5-Ética dos direitos e das responsabilidades humanas
Não existem direitos humanos sem responsabilidades humanas. A condição para ser titular de direitos, todos os direitos, é reconhecer a mesma titularidade em todas as pessoas. Para ter direitos é necessário, ao mesmo tempo, ser responsável pelos direitos dos outros. Trata-se de uma relação de interdependência.
Como imaginário e filosofia para uma biocivilização, seria necessária a elaboração de uma Carta de Responsabilidades Humanas, em paralelo ao aprofundamento da Carta de Direitos Humanos, além da incorporação a esse debate da justiça ecológica, do direito da integridade da biosfera e da capacidade de regeneração natural do planeta. Uma Carta dos Povos para uma Biocivilização pode ser uma forma de conectar e potencializar forças da cidadania na gigantesca tarefa pela frente.
6-Ética da igualdade, da diversidade e da individualidade
É impossível pensar alternativas para a humanidade e para o planeta sem discutir a contraditória articulação dos princípios da igualdade, da diversidade e da individualidade. Até que ponto a humanidade está disposta a rever e renunciar hábitos e padrões e priorizar a vida em sua totalidade, nos termos aqui descritos? Se eticamente não há superiores ou inferiores, como garantir o igual direito à vida a todos os seres vivos?
Por sua vez, a igualdade para ser justa deve respeitar a diversidade. É a igualdade na diversidade, oposta a homogeneização. Ao mesmo tempo, a diversidade social e cultural não pode ser motivo para justificar a desigualdade social.
De um ponto de vista natural, a diversidade é a lei da vida. É na diversidade que a vida se realiza. A diversidade faz parte da ética social, da ética ambiental e da ética ecológica e é, assim, fundamento da biocivilização, condição para a vida sustentável.

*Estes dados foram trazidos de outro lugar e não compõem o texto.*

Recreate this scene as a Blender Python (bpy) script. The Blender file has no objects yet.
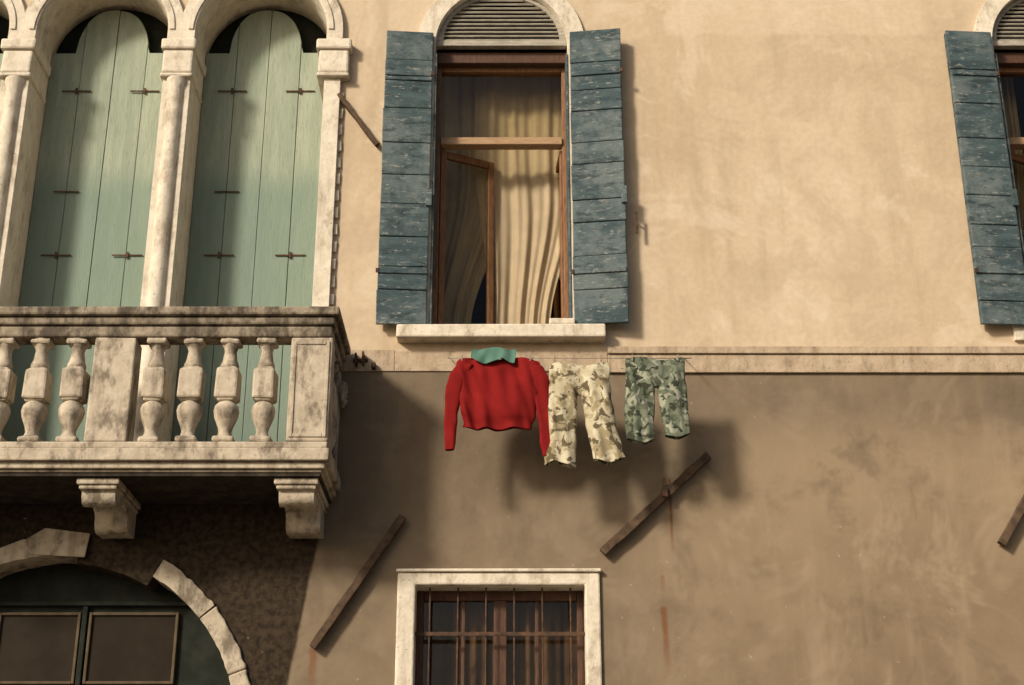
import bpy, bmesh, math, random
from mathutils import Vector, Matrix, noise as mnoise
random.seed(7)
S = bpy.context.scene
COL = S.collection

# ------------------------------------------------------------------ nodes
class NT:
    def __init__(s, name):
        s.m = bpy.data.materials.new(name); s.m.use_nodes = True
        s.t = s.m.node_tree; s.t.nodes.clear()
        s.out = s.t.nodes.new('ShaderNodeOutputMaterial')
        s.b = s.t.nodes.new('ShaderNodeBsdfPrincipled')
        s.t.links.new(s.b.outputs[0], s.out.inputs[0])
        s.g = s.t.nodes.new('ShaderNodeNewGeometry')
        s.pos = s.g.outputs['Position']
        sx = s.t.nodes.new('ShaderNodeSeparateXYZ'); s.t.links.new(s.pos, sx.inputs[0])
        s.X, s.Y, s.Z = sx.outputs
    def L(s, a, sock):
        if isinstance(a, bpy.types.NodeSocket): s.t.links.new(a, sock)
        else:
            if isinstance(a, (tuple, list)) and len(a) == 3 and sock.type == 'RGBA': a = (*a, 1)
            sock.default_value = a
    def vec(s, sc):
        n = s.t.nodes.new('ShaderNodeMapping'); s.t.links.new(s.pos, n.inputs[0]); n.inputs['Scale'].default_value = sc
        return n.outputs[0]
    def noise(s, scale, detail=4, rough=.55, sc=None, dist=0, vec=None):
        n = s.t.nodes.new('ShaderNodeTexNoise'); s.t.links.new(vec or (s.vec(sc) if sc else s.pos), n.inputs['Vector'])
        n.inputs['Scale'].default_value = scale; n.inputs['Detail'].default_value = min(detail, 4)
        n.inputs['Roughness'].default_value = rough; n.inputs['Distortion'].default_value = dist
        return n.outputs['Fac']
    def rng(s, f, a, b, c=0., d=1., smooth=True):
        n = s.t.nodes.new('ShaderNodeMapRange'); s.L(f, n.inputs[0])
        if smooth: n.interpolation_type = 'SMOOTHSTEP'
        for i, v in enumerate((a, b, c, d)): n.inputs[i+1].default_value = v
        return n.outputs[0]
    def math(s, op, a, b=0., c=None):
        n = s.t.nodes.new('ShaderNodeMath'); n.operation = op; s.L(a, n.inputs[0]); s.L(b, n.inputs[1])
        if c is not None: s.L(c, n.inputs[2])
        return n.outputs[0]
    def mix(s, f, a, b, mode='MIX'):
        n = s.t.nodes.new('ShaderNodeMix'); n.data_type = 'RGBA'; n.blend_type = mode
        s.L(f, n.inputs[0]); s.L(a, n.inputs[6]); s.L(b, n.inputs[7]); return n.outputs[2]
    def bump(s, h, strength=.3, dist=.01):
        n = s.t.nodes.new('ShaderNodeBump'); s.L(h, n.inputs['Height']); n.inputs['Strength'].default_value = strength
        n.inputs['Distance'].default_value = dist; s.t.links.new(n.outputs[0], s.b.inputs['Normal'])
    def fin(s, col, rough=.85, spec=.25, metal=0):
        s.L(col, s.b.inputs['Base Color']); s.L(rough, s.b.inputs['Roughness'])
        s.b.inputs['Specular IOR Level'].default_value = spec; s.b.inputs['Metallic'].default_value = metal
        return s.m

def m_wall():
    n = NT('aged_plaster')
    big = n.noise(.55, 4, .6); mid = n.noise(2.3, 4, .66); fine = n.noise(22, 3, .6)
    streak = n.noise(1, 4, .6, sc=(4, 4, .5)); blot = n.noise(1.1, 4, .74, dist=.6)
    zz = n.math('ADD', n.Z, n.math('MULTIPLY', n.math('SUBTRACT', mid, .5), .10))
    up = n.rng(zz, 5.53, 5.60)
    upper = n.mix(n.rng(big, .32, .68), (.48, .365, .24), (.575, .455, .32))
    upper = n.mix(n.rng(streak, .46, .72, 0, .5), upper, (.36, .27, .17))
    upper = n.mix(n.rng(blot, .48, .62, 0, .45), upper, (.395, .295, .195))
    upper = n.mix(n.rng(blot, .46, .36, 0, .4), upper, (.64, .525, .39))
    px = n.math('MULTIPLY', n.rng(n.math('ADD', n.X, n.math('MULTIPLY', mid, .12)), 1.30, 1.36), n.rng(n.math('ADD', n.X, n.math('MULTIPLY', mid, .1)), 3.45, 3.35))
    pz = n.math('MULTIPLY', n.rng(zz, 6.36, 6.40), n.rng(zz, 8.42, 8.47))
    upper = n.mix(n.math('MULTIPLY', n.math('MULTIPLY', px, pz), .4), upper, (.60, .475, .34))
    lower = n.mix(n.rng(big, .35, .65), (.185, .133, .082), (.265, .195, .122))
    lower = n.mix(n.rng(mid, .48, .72, 0, .6), lower, (.13, .094, .06))
    lower = n.mix(n.rng(streak, .5, .72, 0, .5), lower, (.31, .23, .15))
    lower = n.mix(n.rng(blot, .48, .36, 0, .5), lower, (.33, .25, .165))
    lower = n.mix(n.rng(blot, .54, .66, 0, .5), lower, (.115, .085, .056))
    gx = n.rng(n.math('ADD', n.X, n.math('MULTIPLY', n.math('SUBTRACT', big, .5), 3)), 2.2, .3, .0, .5)
    gz = n.math('MULTIPLY', n.rng(n.math('ADD', n.Z, n.math('MULTIPLY', big, .8)), 5.35, 5.75), .5)
    gm = n.math('MULTIPLY', n.math('MAXIMUM', gx, gz), n.rng(mid, .25, .6, .6, 1))
    lower = n.mix(gm, lower, (.108, .084, .060))
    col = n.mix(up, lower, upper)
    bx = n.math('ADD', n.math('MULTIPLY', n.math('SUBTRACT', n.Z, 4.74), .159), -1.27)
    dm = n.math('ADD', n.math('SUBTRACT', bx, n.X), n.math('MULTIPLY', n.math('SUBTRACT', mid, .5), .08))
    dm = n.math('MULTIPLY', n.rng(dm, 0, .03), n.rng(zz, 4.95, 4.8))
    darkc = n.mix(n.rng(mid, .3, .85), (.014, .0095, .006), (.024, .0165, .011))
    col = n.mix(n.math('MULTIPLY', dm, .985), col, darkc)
    def run(x, z0, z1, w):
        d = n.math('ABSOLUTE', n.math('SUBTRACT', n.math('ADD', n.X, n.math('MULTIPLY', n.math('SUBTRACT', mid, .5), .05)), x))
        return n.math('MULTIPLY', n.rng(d, w, w*.2), n.math('MULTIPLY', n.rng(n.Z, z0, z0+.3), n.rng(n.Z, z1, z1-.02)))
    rr = None
    for (x, z0, z1, w) in [(1.055, 3.25, 3.80, .034), (1.05, 3.82, 4.02, .024), (-1.36, 3.15, 3.52, .04), (1.13, 4.1, 4.72, .016)]:
        q = run(x, z0, z1, w); rr = q if rr is None else n.math('MAXIMUM', rr, q)
    col = n.mix(n.math('MULTIPLY', rr, n.rng(mid, .3, .6, .35, .8)), col, (.15, .05, .02))
    spots = n.rng(n.noise(15, 3, .7), .67, .75)
    col = n.mix(n.math('MULTIPLY', spots, .35), col, (.60, .50, .39))
    col = n.mix(n.rng(fine, .3, .7, 0, .14), col, (.25, .17, .1))
    h = n.math('ADD', n.math('MULTIPLY', mid, 1.5), n.math('MULTIPLY', fine, .3))
    n.bump(h, .26, .02)
    return n.fin(col, .92, .12)

def m_stone(name, a, b, dirt, amt=(.5, .72), st=.7):
    n = NT(name)
    f1 = n.noise(9, 4, .65)
    c = n.mix(n.rng(f1, .3, .7), a, b)
    d = n.rng(n.noise(5, 4, .7, sc=(1.6, 1.6, .8)), *amt)
    c = n.mix(n.math('MULTIPLY', d, st), c, dirt)
    s2 = n.rng(n.noise(1.5, 4, .6, sc=(7, 7, .8)), .52, .75)
    c = n.mix(n.math('MULTIPLY', s2, st*.6), c, dirt)
    pit = n.rng(n.noise(45, 3, .7), .64, .72)
    c = n.mix(n.math('MULTIPLY', pit, .6), c, tuple(x*.6 for x in dirt))
    n.bump(n.math('SUBTRACT', f1, n.math('MULTIPLY', pit, .35)), .55, .02)
    return n.fin(c, .85, .2)

def m_paint(name, a, b, chip, sc, chipr=(.68, .72), lowc=None, cst=.75, big=None):
    n = NT(name)
    c = n.mix(n.rng(n.noise(3, 4, .65, sc=sc), .35, .68), a, b)
    f = n.noise(22, 4, .6, sc=sc)
    if big:
        c = n.mix(n.rng(n.noise(2.6, 4, .75), .42, .62, 0, .8), c, big)
        c = n.mix(n.rng(n.noise(5, 4, .72, sc=(1, 1, 3)), .52, .66, 0, .75), c, tuple(x*.5 for x in a))
    c = n.mix(n.rng(f, .5, .8, 0, .5), c, tuple(x*.45 for x in a))
    if lowc: c = n.mix(n.rng(n.math('ADD', n.Z, n.math('MULTIPLY', n.noise(1.5, 4), .25)), 7.65, 7.3, 0, .65), c, lowc)
    ch = n.rng(n.noise(13, 4, .75, sc=tuple(1+(k-1)*.5 for k in sc)), *chipr)
    c = n.mix(n.math('MULTIPLY', ch, cst), c, chip)
    n.bump(n.math('SUBTRACT', f, n.math('MULTIPLY', ch, .4)), .45, .008)
    return n.fin(c, .75, .2)

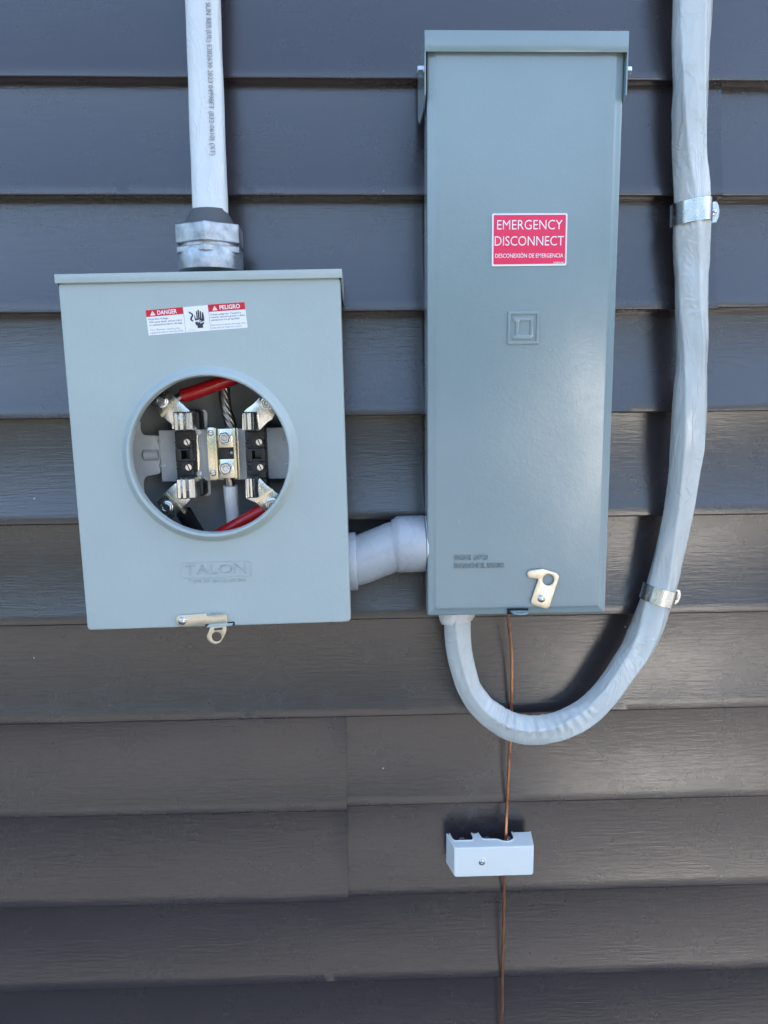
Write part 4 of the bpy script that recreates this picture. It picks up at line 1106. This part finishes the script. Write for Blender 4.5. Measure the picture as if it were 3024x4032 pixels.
# front face, sides and floor as one moulded shell (outer skin + inner skin)
def shell_loop(x0, x1, z0, z1, y, r): return [(x, y, z) for x, z in rrect(x0, x1, z0, z1, r, 4)]
rr = [shell_loop(BX0 + .0020, BX1 - .0012, BZ0 + .0012, BZ1 - .0012, FY, .0026), shell_loop(BX0 + .0004, BX1 - .0003, BZ0 + .0003, BZ1 - .0003, FY + .0008, .003), shell_loop(BX0, BX1, BZ0, BZ1, FY + .0022, .003)]
vr = [[bm.verts.new(p) for p in lp] for lp in rr]
bm.faces.new(vr[0])
for a, b in zip(vr, vr[1:]):
    for i in range(len(a)): bm.faces.new((a[i], a[(i + 1) % len(a)], b[(i + 1) % len(b)], b[i]))
# side walls
bx0, bx1 = 0.1070, 0.2190
def wallbox(pts, t):
    """extrude a closed (x, y) outline between two heights"""
    pass
def hull8(bm, P):
    v = [bm.verts.new(p) for p in P]
    for f in ((0, 1, 2, 3), (7, 6, 5, 4), (0, 4, 5, 1), (1, 5, 6, 2), (2, 6, 7, 3), (3, 7, 4, 0)): bm.faces.new([v[i] for i in f])
y0, y1 = FY + .0020, BY
th_ = .0020
hull8(bm, [(BX0, y0, BZ0 + .002), (BX0 + th_, y0, BZ0 + .002), (bx0 + th_, y1, BZ0 - .001), (bx0, y1, BZ0 + .0), (BX0, y0, BZ1 - .003), (BX0 + th_, y0, BZ1 - .003), (bx0 + th_, y1, BZ1 + .0005), (bx0, y1, BZ1 + .0005)])
hull8(bm, [(BX1 - th_, y0, BZ0 + .002), (BX1, y0, BZ0 + .002), (bx1, y1, BZ0 - .001), (bx1 - th_, y1, BZ0), (BX1 - th_, y0, BZ1 - .003), (BX1, y0, BZ1 - .003), (bx1, y1, BZ1 + .0005), (bx1 - th_, y1, BZ1 + .0005)])
# floor with a wide gap for the wires
hull8(bm, [(BX0 + .002, y0, BZ0), (BX1 - .002, y0, BZ0), (BX1 - .002, y0 + .008, BZ0), (BX0 + .002, y0 + .008, BZ0), (BX0 + .002, y0, BZ0 + th_), (BX1 - .002, y0, BZ0 + th_), (BX1 - .002, y0 + .008, BZ0 + th_), (BX0 + .002, y0 + .008, BZ0 + th_)])
# top with two wire notches, drawn in plan
def px(v): return BX0 + (v - 290) / (1328 - 290) * (BX1 - BX0)
D_ = y1 - y0
def dy(f): return y0 + D_ * f
plan = [(BX0, dy(0.0)), (BX1, dy(0.0)), (bx1 - .0006, dy(.80)), (bx1 - .002, dy(1.0)), (px(1105), dy(1.0)), (px(1102), dy(.86)), (px(1108), dy(.62)), (px(1085), dy(.44)), (px(1040), dy(.33)), (px(990), dy(.31)), (px(940), dy(.35)), (px(890), dy(.47)), (px(855), dy(.50)), (px(720), dy(.51)), (px(678), dy(.60)), (px(660), dy(.82)), (px(648), dy(1.0)),
        (px(565), dy(1.0)), (px(572), dy(.62)), (px(545), dy(.46)), (px(320), dy(.46)), (px(290), dy(.60)), (px(268), dy(1.0)), (bx0 + .004, dy(1.0)), (bx0 + .0003, dy(.86))]
t = bmesh.new(); plate(t, [plan], 0.0, 0.0020, .0005)
bmesh.ops.transform(t, matrix=Matrix.Translation((0, 0, BZ1 - .0000)) @ Matrix(((1, 0, 0, 0), (0, 0, 1, 0), (0, -1, 0, 0), (0, 0, 0, 1))), verts=t.verts)
absorb(bm, t)
# raised rim along the notched edge
rim = plan[4:17]
for seg in (plan[4:17], plan[17:23]):
    path3 = [Vector((x, y, BZ1 + .0002)) for x, y in seg]
    t = bmesh.new(); tube(t, path3, lambda i, th, s: (.0009 * math.cos(th), .0009 * math.sin(th)), 8, up=(0, 0, 1)); absorb(bm, t)
cov = weighted(obj('cover', bm, 'bridge', br, 40))
sc = ((0.14889,-0.036,0.95752),)[0]
bm = new(); lathe(bm, [(.0060, 0), (.0060, .0004), (.0046, .0006), (.0043, .0002)], (sc[0] + .0004, FY, sc[2]), (0, -1, 0), 28); obj('screw_boss', bm, 'bridge', cov)
bm = new(); lathe(bm, [(.0041, 0), (.0040, .0008), (.0032, .0014), (.0016, .0015), (.0009, .0006)], (sc[0], FY - .0001, sc[2]), (0, -1, 0), 24); s_o = obj('screw', bm, 'zinc', br)
bm = new(); box(bm, BX0 + .012, BX1 - .010, -.0165, -.0035, BZ0 + .006, BZ1 - .010, .001); bar = obj('terminal_bar', bm, 'tinned', br)
for v in (1035, 760, 430):
    bm = new(); lathe(bm, [(.0042, 0), (.0042, .007), (.0036, .0078)], (px(v), -.0095, BZ1 - .0112), (0, 0, 1), 20); obj('screw', bm, 'zinc', bar)
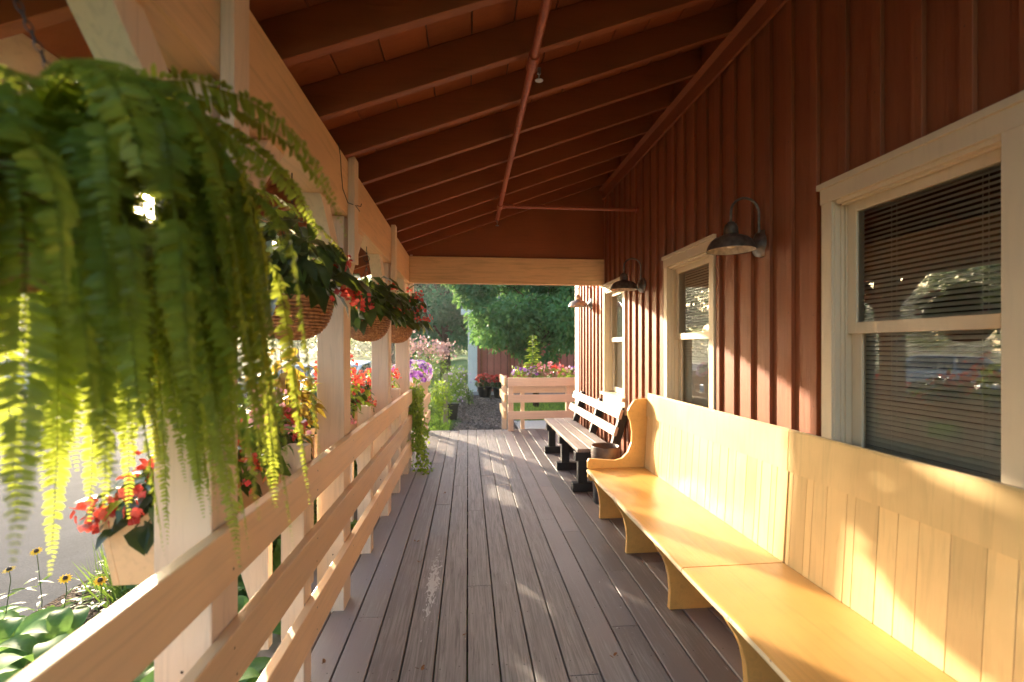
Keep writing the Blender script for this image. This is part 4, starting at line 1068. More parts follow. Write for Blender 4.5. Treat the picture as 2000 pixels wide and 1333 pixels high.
m = MB(); m.tube([(1.11, 7.87, 0.84), (1.12, 7.87, 1.2), (1.11, 7.86, 1.60)], 0.006, 6, 1)
for k in range(22):
    u = k / 21; z = 0.98 + 0.60 * u; a = k * 2.4; P = np.array([[1.115, 7.865, z]])
    leaves(m, P.repeat(2, 0), [(math.cos(a), math.sin(a), 0.25), (math.cos(a + 3), math.sin(a + 3), 0.2)], [(0, 0, 1), (0, 0, 1)], 0.20 * (1.1 - 0.7 * u), 0.11 * (1.1 - 0.6 * u), [random.uniform(0.5, 1), random.uniform(.5, 1)], curl=0.3)
m.build('foliage', [M_lime, M_stem], t, smooth=True)

# ------------------------------------------------------------------ garden bed on the left
def hosta(x, y, R, label, n=34):
    R *= 0.86
    z = gz(x); t = thing('hosta_plant', (x, y, z), label, 'plant', 'hostas in the mulch bed')
    m = MB()
    for k in range(n):
        a = k * 2.399 + random.uniform(-0.2, 0.2); u = k / n; el = 1.25 - 0.95 * u + random.uniform(-0.1, 0.1)
        L_ = R * random.uniform(0.60, 0.95); stem = R * (0.40 + 0.45 * (1 - u)); W = L_ * 0.56
        d = Vector((math.cos(a) * math.cos(el), math.sin(a) * math.cos(el), math.sin(el)))
        b = Vector((x, y, z)) + d * stem; m.tube([(x, y, z), tuple(b)], 0.004, 4, 1, cap=False)
        # leaf blade grid, arching, with ribs
        s = Vector((-math.sin(a), math.cos(a), 0)); nu, nv = 7, 10; vs = []; p = b.copy(); e2 = el - 0.1; T = random.random()
        for i in range(nu + 1):
            uu = i / nu; w = W * 0.5 * (math.sin(math.pi * min(1, uu * 0.94 + 0.06)) ** 0.75) * (1 - 0.25 * uu)
            dd = Vector((math.cos(a) * math.cos(e2), math.sin(a) * math.cos(e2), math.sin(e2))); nn = s.cross(dd); nn = -nn if nn.z < 0 else nn
            for j in range(nv + 1):
                q = j / nv * 2 - 1
                vs.append(tuple(p + s * (w * q) + nn * (0.22 * w * q * q + 0.0022 * (1 if j % 2 else -1) * (1 - abs(q)) * (1 - uu))))
            p = p + dd * (L_ / nu); e2 -= 0.20 + 0.12 * random.random()
        fs = [(i * (nv + 1) + j, i * (nv + 1) + j + 1, (i + 1) * (nv + 1) + j + 1, (i + 1) * (nv + 1) + j) for i in range(nu) for j in range(nv)]
        m.add(vs, fs, 0, T)
    m.build('foliage', [M_hosta, M_stem], t, smooth=True)
HN = [(-1.62, 2.05, 0.38, 'broad green hosta nearest the viewer at the bottom left of the view'), (-1.98, 2.45, 0.38, 'pale green upright hosta behind the nearest hosta'), (-1.28, 1.78, 0.34, 'hosta directly below the top rail at the lower left'),
      (-1.42, 2.48, 0.36, 'blue green hosta right of the upright pale hosta'), (-2.42, 2.55, 0.38, 'broad hosta at the left picture edge under the yellow daisies'), (-1.05, 2.35, 0.30, 'hosta seen through the rails before the second porch post'),
      (-1.2, 2.95, 0.28, 'dark hosta in the mulch seen through the rails beside the second post'), (-2.05, 1.95, 0.36, 'hosta in the bottom left corner of the view'), (-1.02, 3.6, 0.24, 'hosta seen through the rails just past the second porch post'), (-1.0, 4.4, 0.22, 'far hosta seen between the rails near the third post'),
      (-1.75, 2.95, 0.33, 'hosta at the back of the group, beside the fine leaved tuft'), (-1.02, 1.45, 0.28, 'low hosta tight under the near planter end'), (-1.0, 1.9, 0.28, 'dark green hosta under the planter bottom'), (-2.85, 2.9, 0.32, 'hosta farthest left at the asphalt edge')]
for h in HN: hosta(h[0], h[1], h[2], h[3])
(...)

Se o social, a coletividade e a interdependência são elementos essenciais do viver humano, para que eles não se traduzam em dominação, é fundamental que sejam apropriados de forma consciente pela sociedade, que as individualidades não desapareçam neles e por causa deles.
A individualidade é a afirmação ética e política da experiência de viver de cada um, e cada um como parte da coletividade. A individualidade só existe com base em princípios e valores comuns que reconhecem o direito de individualidade, sem distinção. Ela é condição de emancipação social, de luta por justiça social, de construção de uma biocivilização.
7- Ética da estratégia de tranformação: democracia e paz
Não é possível a biocivilização sem uma ética de paz. O desmonte da dominação atual e a transformação de relações e culturas são processos políticos que se definem no fazer, no qual a busca ousada, generosa, motivada por grande sonhos e utopias, mobiliza e cria as forças de empuxe. Não existe história sem forças em movimento, em disputa.
O princípio ético aqui é fazer as disputas de forma construtiva, renunciando à violência armada de qualquer tipo e apostando na paz. A estratégia passa pelos incertos e tortuosos descaminhos da democracia, pela radicalização e a democratização da própria democracia.